5. Do not forgot to configure your HomeX and HomeY to lower the bed before move and HomeZ and HomeAll to send the head to the center of the bed and deploy the probe before homing Z. Also the home Z NEED TO USE G30 INSTEAD OF G1 (hard learned lesson :D) Here are my Home*.g files for reference:

   • ; homex.g
     ; called to home the X axis
     G91 ; relative positioning
     G1 Z5 F4000 S2 ; lift Z relative to current position
     G1 S1 X-305 F3600 ; move quickly to X axis endstop and stop there (first pass)
     G1 X5 F3600 ; go back a few mm G1 S1 X-305 F1800 ; move slowly to X axis endstop once more (second pass)
     G1 Z-5 F4000 S2 ; lower Z again
   • ; homey.g
     ; called to home the Y axis
     G91 ; relative positioning
     G1 Z5 F4000 S2 ; lift Z relative to current position
     G1 S1 Y-285 F3600 ; move quickly to Y axis endstop and stop there (first pass)
     G1 Y5 F4000 ; go back a few mm
     G1 S1 Y-285 F180 ; move slowly to Y axis endstop once more (second pass)
     G1 Z-5 F4000 S2 ; lower Z again
     G90 ; absolute positioning
   • ; homez.g
     G91 ; relative positioning
     G1 Z5 F4000 S2 ; lift Z relative to current position
     G90 ; absolute positioning
     G0 S0 X119 Y140 F4000 ; move to center of bed
     G30 ; move Z down until the switch triggers (first pass)
     G1 Z5 F1800 ; go back a few mm
     G30 ; move Z down until the switch triggers (second pass)
     G1 Z10 F1800 S2 ; lift Z relative to current position
     G90 ; absolute positioning
   • ; homeall.g
     ; called to home all axes
     G91 ; relative positioning
     G1 Z5 F6000 S2 ; lift Z relative to current position
     ;==============Home X====================
     G1 S1 X-305 F4000 ; move quickly to X axis endstop and stop there (first pass)
     G1 X5 F6000 ; go back a few mm
     G1 S1 X-305 F180 ; move slowly to X axis endstop once more (second pass)
     ;==============Home Y====================
     G1 S1 Y-285 F4000 ; move quickly to Y axis endstop and stop there (first pass)
     G1 Y5 F6000 ; go back a few mm
     G1 S1 Y-285 F180 ; move slowly to Y axis endstop once more (second pass)
     ;==============Home Z====================
     G90 ; absolute positioning
     G0 X119 Y140 F4000 ; move to center of bed
     G91 ; relative positioning
     G30 ; move Z down until the switch triggers (first pass)
     G1 Z5 F1800 ; go back a few mm
     G30 ; move Z down until the switch triggers (second pass)
     G1 Z10 F1800 S2 ; lift Z relative to current position
     G90 ; absolute positioning

6. Then follow this instructions for testing and calibrating your offset: Test and calibrate a Z probe

7. After that send a G29 command to measure and save your mesh and use G32 at your start gcode so it home all axis, measure the tilt and compensate with the mesh grid.

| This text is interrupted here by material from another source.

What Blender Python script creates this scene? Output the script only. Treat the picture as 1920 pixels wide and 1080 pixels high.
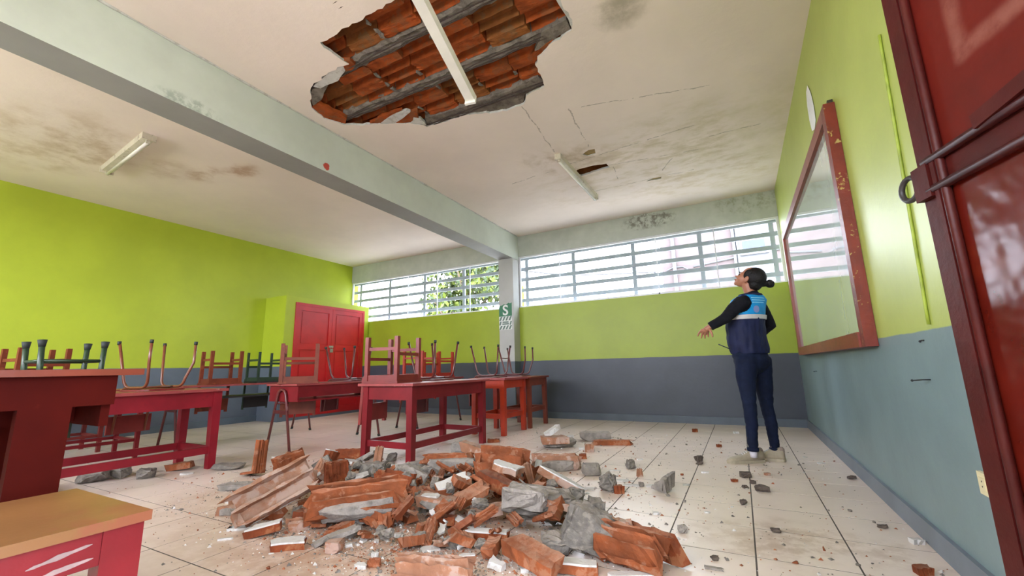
import bpy, bmesh, math, random
from mathutils import Vector, Matrix, Euler, noise
from mathutils.geometry import tessellate_polygon
from mathutils.bvhtree import BVHTree

for o in list(bpy.data.objects):
    bpy.data.objects.remove(o)
sc = bpy.context.scene
col = sc.collection
PI = math.pi
R = math.radians

# ------------------------------------------------------------------ camera
YAW, PITCH, ROLL, FPX, CAMH = 0.4872, 0.1881, -0.0221, 789.34, 0.82
_f = Vector((-math.sin(YAW)*math.cos(PITCH), math.cos(YAW)*math.cos(PITCH), math.sin(PITCH)))
_r = Vector((math.cos(YAW), math.sin(YAW), 0))
_u = _r.cross(_f)
CR = math.cos(ROLL)*_r + math.sin(ROLL)*_u
CU = -math.sin(ROLL)*_r + math.cos(ROLL)*_u
CF = _f
CO = Vector((0, 0, CAMH))
cam = bpy.data.cameras.new('camera')
cam.sensor_width = 36
cam.lens = FPX/1920*36
cam.clip_start = 0.02
camo = bpy.data.objects.new('camera', cam)
col.objects.link(camo)
camo.matrix_world = Matrix(((CR.x, CU.x, -CF.x, CO.x), (CR.y, CU.y, -CF.y, CO.y), (CR.z, CU.z, -CF.z, CO.z), (0, 0, 0, 1)))
sc.camera = camo

# ------------------------------------------------------------------ world, light, exposure
vs = sc.view_settings
vs.view_transform = 'Standard'
vs.look = 'None'
vs.gamma = 1
vs.use_curve_mapping = False
vs.exposure = 2.3
sc.cycles.use_denoising = True
sc.cycles.max_bounces = 10
sc.cycles.diffuse_bounces = 7
sc.cycles.transparent_max_bounces = 12
sc.cycles.caustics_reflective = False
sc.cycles.caustics_refractive = False
sc.cycles.sample_clamp_indirect = 6
world = bpy.data.worlds.new('hazy_sky')
sc.world = world
world.use_nodes = True
wb = world.node_tree.nodes['Background']
wb.inputs[0].default_value = (0.905, 0.93, 1.07, 1)
wb.inputs[1].default_value = 4.6

# room dimensions
XR, XL, YW, YN, H = 0.6755, -7.68, 6.645, -1.7, 3.197
ZP, ZS, ZL = 0.935, 1.88, 2.815
BX0, BX1, BZ = -3.67, -3.38, 2.75
DOOR_Y0, DOOR_Y1 = -0.62, 0.44
NZ0, NZ1 = 1.6, 2.7           # unseen window band behind the camera, added and sized for room light


def portal(name, loc, rot, sx, sy):
    l = bpy.data.lights.new(name, 'AREA')
    l.shape = 'RECTANGLE'
    l.size = sx
    l.size_y = sy
    l.cycles.is_portal = True
    o = bpy.data.objects.new(name, l)
    o.location = loc
    o.rotation_euler = rot
    col.objects.link(o)


portal('daylight_far_right', ((XR+BX1)/2, YW+.22, (ZS+ZL)/2), (R(-90), 0, 0), XR-BX1, ZL-ZS)
portal('daylight_far_left', ((XL+BX0)/2, YW+.22, (ZS+ZL)/2), (R(-90), 0, 0), BX0-XL, ZL-ZS)
portal('added_daylight_near', (-3.5, YN-.22, (NZ0+NZ1)/2), (R(90), 0, 0), 7.4, NZ1-NZ0)
portal('daylight_door', (XR+.25, (DOOR_Y0+DOOR_Y1)/2, 1.2), (0, R(90), 0), 2.4, DOOR_Y1-DOOR_Y0)


def ray(x, y):
    return CF + CR*((x-960)/FPX) - CU*((y-540)/FPX)


def at(x, y, z=0.0):
    d = ray(x, y)
    return CO + d*((z-CAMH)/d.z)


def aty(x, y, Y):
    d = ray(x, y)
    return CO + d*(Y/d.y)


def atx(x, y, X):
    d = ray(x, y)
    return CO + d*(X/d.x)


def project(p):
    d = Vector(p)-CO
    w = d.dot(CF)
    if w < 0.02:
        return None
    return (960+FPX*d.dot(CR)/w, 540-FPX*d.dot(CU)/w, w)


# ------------------------------------------------------------------ materials
def lin(h):
    h = h.lstrip('#')
    o = []
    for i in (0, 2, 4):
        c = int(h[i:i+2], 16)/255
        o.append(c/12.92 if c <= .04045 else ((c+.055)/1.055)**2.4)
    return o


class NT:
    def __init__(self, name):
        self.m = bpy.data.materials.new(name)
        self.m.use_nodes = True
        self.t = self.m.node_tree
        self.b = self.t.nodes['Principled BSDF']

    def n(self, typ, **kw):
        nd = self.t.nodes.new(typ)
        for k, v in kw.items():
            setattr(nd, k, v)
        return nd

    def l(self, a, b):
        self.t.links.new(a, b)

    def math(self, op, a, b=None, clamp=False):
        nd = self.n('ShaderNodeMath', operation=op, use_clamp=clamp)
        for i, v in enumerate((a, b)):
            if v is None:
                continue
            if isinstance(v, (int, float)):
                nd.inputs[i].default_value = v
            else:
                self.l(v, nd.inputs[i])
        return nd.outputs[0]

    def vec(self, op, a, b=None, out=0):
        nd = self.n('ShaderNodeVectorMath', operation=op)
        for i, v in enumerate((a, b)):
            if v is None:
                continue
            if isinstance(v, (tuple, list, Vector)):
                nd.inputs[i].default_value = tuple(v)
            else:
                self.l(v, nd.inputs[i])
        return nd.outputs[out]

    def rng(self, v, a, b, c=0, d=1, smooth=True):
        nd = self.n('ShaderNodeMapRange')
        nd.interpolation_type = 'SMOOTHSTEP' if smooth else 'LINEAR'
        nd.inputs[1].default_value = a
        nd.inputs[2].default_value = b
        nd.inputs[3].default_value = c
        nd.inputs[4].default_value = d
        self.l(v, nd.inputs[0])
        return nd.outputs[0]

    def noise(self, vec, scale, detail=4, rough=.55, out=0):
        nd = self.n('ShaderNodeTexNoise')
        nd.inputs['Scale'].default_value = scale
        nd.inputs['Detail'].default_value = detail
        nd.inputs['Roughness'].default_value = rough
        if vec is not None:
            self.l(vec, nd.inputs['Vector'])
        return nd.outputs[out]

    def mix(self, f, a, b, typ='MIX'):
        nd = self.n('ShaderNodeMix', data_type='RGBA', blend_type=typ)
        nd.clamp_factor = True
        for i, v in ((0, f), (6, a), (7, b)):
            if isinstance(v, (int, float)):
                nd.inputs[i].default_value = v
            elif isinstance(v, (tuple, list)):
                nd.inputs[i].default_value = tuple(v)[:3]+(1,)
            else:
                self.l(v, nd.inputs[i])
        return nd.outputs[2]

    def obj(self):
        return self.n('ShaderNodeTexCoord').outputs['Object']

    def pos(self):
        return self.n('ShaderNodeNewGeometry').outputs['Position']

    def bump(self, h, strength, dist=.01):
        nd = self.n('ShaderNodeBump')
        nd.inputs['Strength'].default_value = strength
        nd.inputs['Distance'].default_value = dist
        self.l(h, nd.inputs['Height'])
        self.l(nd.outputs[0], self.b.inputs['Normal'])

    def color(self, c):
        self.l(c, self.b.inputs['Base Color'])

    def warp(self, p, scale, amt):
        nz = self.noise(p, scale, 5, .6, 1)
        d = self.vec('SUBTRACT', nz, (.5, .5, .5))
        s = self.n('ShaderNodeVectorMath', operation='SCALE')
        self.l(d, s.inputs[0])
        s.inputs['Scale'].default_value = amt
        return self.vec('ADD', p, s.outputs[0])

    def blob(self, p, c, rad, soft=.6, stretch=(1, 1, 1)):
        q = self.vec('SUBTRACT', p, c)
        q = self.vec('MULTIPLY', q, stretch)
        d = self.vec('LENGTH', q, out=1)
        return self.rng(d, rad*(1-soft), rad, 1, 0)

    def seg(self, p, a, b, w):
        a = Vector(a)
        b = Vector(b)
        ab = b-a
        ap = self.vec('SUBTRACT', p, a)
        t = self.math('MULTIPLY', self.vec('DOT_PRODUCT', ap, ab, out=1), 1/ab.length_squared, True)
        s = self.n('ShaderNodeVectorMath', operation='SCALE')
        s.inputs[0].default_value = ab
        self.l(t, s.inputs['Scale'])
        d = self.vec('LENGTH', self.vec('SUBTRACT', ap, s.outputs[0]), out=1)
        return self.rng(d, w*.4, w, 1, 0)


def pmat(name, hexc, rough=.5, var=.12, scale=7, bump=.0, bscale=60, spec=.5, hex2=None, amt2=.0, s2=14, thr=.6, metal=0, world_space=False, coat=0, dust=None, damt=.6):
    m = NT(name)
    c = lin(hexc)
    p = m.pos() if world_space else m.obj()
    nz = m.noise(p, scale, 5)
    c1 = [min(1, x*(1-var)) for x in c]
    c2 = [min(1, x*(1+var)) for x in c]
    cc = m.mix(m.rng(nz, .3, .7), c1, c2)
    if hex2:
        n2 = m.noise(p, s2, 6, .65)
        cc = m.mix(m.math('MULTIPLY', m.rng(n2, thr, thr+.07), amt2), cc, lin(hex2))
    if dust:
        nrm = m.n('ShaderNodeNewGeometry').outputs['Normal']
        sp_ = m.n('ShaderNodeSeparateXYZ')
        m.l(nrm, sp_.inputs[0])
        d = m.math('MULTIPLY', m.rng(sp_.outputs[2], .1, .9, .15, 1), m.rng(m.noise(m.pos(), 16, 6, .7), .32, .62, .15, 1))
        cc = m.mix(m.math('MULTIPLY', d, damt), cc, lin(dust))
    m.color(cc)
    m.b.inputs['Roughness'].default_value = rough
    m.b.inputs['Specular IOR Level'].default_value = spec
    m.b.inputs['Metallic'].default_value = metal
    m.b.inputs['Coat Weight'].default_value = coat
    if bump:
        m.bump(m.noise(p, bscale, 6, .6), bump, .01)
    return m.m


M = {}
M['gloss_red'] = pmat('red_enamel_wood', '6c171d', .38, .16, 5, .08, 30, .3, '421214', .5, 9, .62)
M['bright_red'] = pmat('bright_red_enamel_wood', '781722', .38, .14, 5, .08, 30, .3, '54141a', .5, 9, .62)
M['orange_red'] = pmat('orange_red_enamel_wood', '9a2a0c', .35, .14, 5, .08, 30, .5, '78200a', .5, 9, .62)
M['brown_orange'] = pmat('brown_orange_varnished_wood', '6e2e1a', .38, .16, 6, .08, 30, .5, '542214', .5, 9, .6)
M['dark_red'] = pmat('dark_red_enamel_wood', '400b06', .65, .14, 5, .08, 30, .06, '501710', .4, 9, .62)
M['bench_top'] = pmat('reflection_tinted_bench_top', '7c5632', .34, .16, 3, .06, 30, .5, '7a4430', .8, 2.2, .5)  # second tone puts a reflected tint into the top's colour
M['scrape'] = pmat('bare_primer_scrape', '8a7674', .7, .2, 20)
M['bare_patch'] = pmat('ochre_undercoat', '9a8456', .9, .2, 20, .3, 40)
M['stone'] = pmat('brown_grey_stone', '5a5049', .95, .3, 20, .9, 60, .2)
M['worn_red_top'] = pmat('worn_red_table_top', '8a3a3a', .4, .14, 6, .06, 30, .5, 'b08a80', .7, 20, .64)
M['chair_wood'] = pmat('brown_varnished_chair_wood', '6a301e', .45, .18, 8, .08, 40, .22, '8a4a2c', .5, 12, .6)
M['chair_red'] = pmat('red_brown_chair_wood', '742622', .4, .16, 8, .08, 40, .5)
M['chair_fire'] = pmat('fiery_red_chair_wood', '9a2a1c', .4, .16, 8, .08, 40, .5)
M['tube_maroon'] = pmat('maroon_tube_paint', '5a2626', .3, .12, 10, 0, 60, .6)
M['tube_brown'] = pmat('brown_tube_paint', '6e3a24', .3, .12, 10, 0, 60, .6)
M['dark_green'] = pmat('dark_green_paint', '1f3320', .4, .18, 10, .05, 40)
M['rubber'] = pmat('dark_rubber', '1d2420', .7, .1, 10)
M['black_wood'] = pmat('black_wood_paint', '181414', .5, .2, 8)  # plain black paint for desk shelf and slim chair
M['panel_brown'] = pmat('tan_brown_ply', '8c4a30', .45, .15, 7)
M['closet_red'] = pmat('closet_red_enamel', 'b01c1f', .36, .12, 4, .06, 25, .5, '8c1a1c', .4, 6, .6)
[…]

MAKE SURE YOUR MOTORS, BED AND FRAME ARE ALL GROUNDED! I was having issues with static building due to filament and/or belts. This causes the servo to twitch and lose positioning. And also could damage your board :D

And that is it!

Instructions for Klipper firmware by kingfisher

ps.: There is a real need to familiarize oneself with the probe support documents before these instructions make sense!

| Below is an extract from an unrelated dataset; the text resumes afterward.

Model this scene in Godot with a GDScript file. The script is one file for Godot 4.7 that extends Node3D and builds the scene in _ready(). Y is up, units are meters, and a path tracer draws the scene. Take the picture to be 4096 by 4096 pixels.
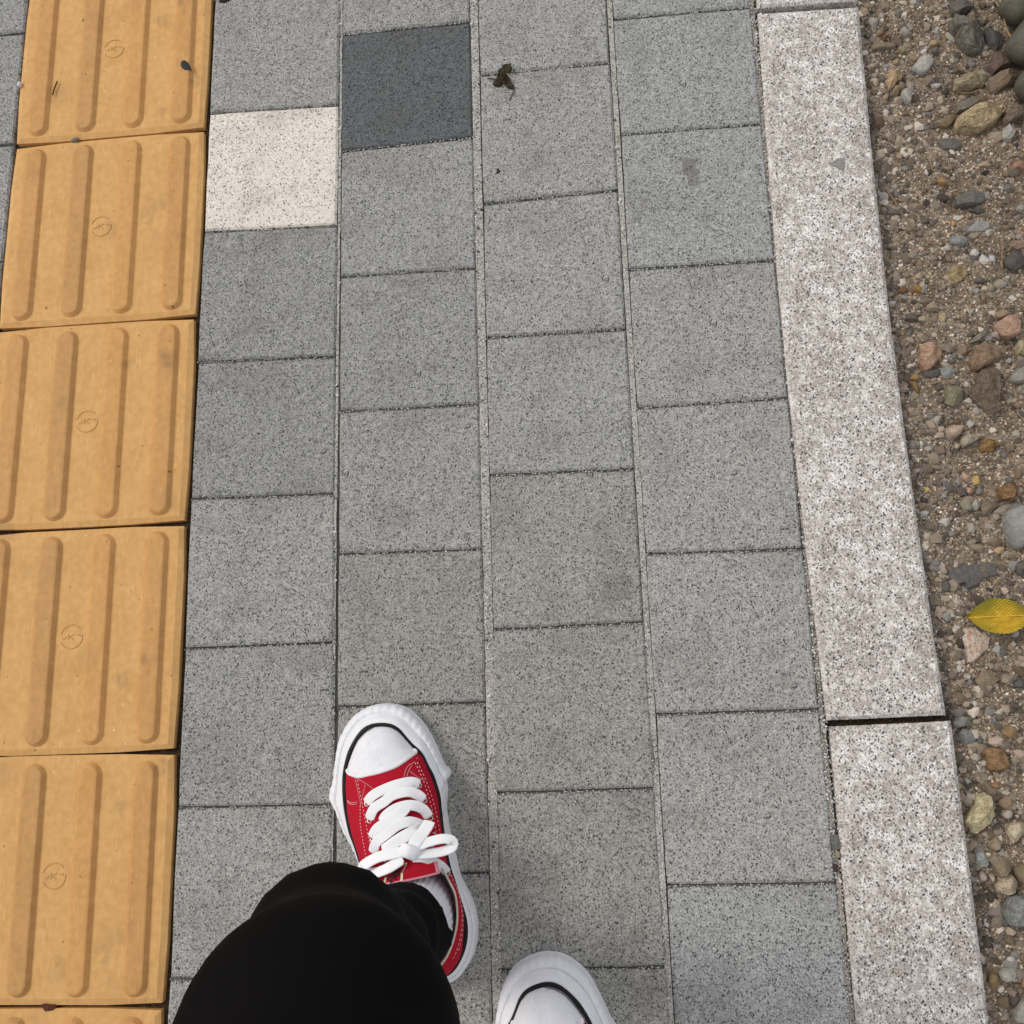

Here is some sample code to add to the config:

[servo BFPTouch]
set pin to the pin that the BFPTouch servo is connected to.

pin: ar4
initial_angle: 0
enable: True
maximum_servo_angle = 90
minimum_pulse_width = 0.001
maximum_pulse_width = 0.002
Define a probe using the BFPTouch

[probe]
pin: ^ar18
speed: 5.0
z_offset: 1.0
activate_gcode:
SET_SERVO SERVO=BFPTouch ENABLE=1
SET_SERVO SERVO=BFPTouch ANGLE=45
G4 P300
deactivate_gcode:
SET_SERVO SERVO=BFPTouch ANGLE=5
SET_SERVO SERVO=BFPTouch ENABLE=0

Development History

Some photos are from older iterations of the design. Firstly I was counting on gravity alone to release the probe. Then I tried some printed spring design (that failed...) and the M3x30 was fixed to the flag with the head inserted to it. You can see on Mk1 that I cul a channel to be able to put the screw in......:D Then I decided to invert the M3x30 and screw it directly to the flag. And the final mod was adding more space for the spring as a release mechanism. During these iterations I also modified some tolerances.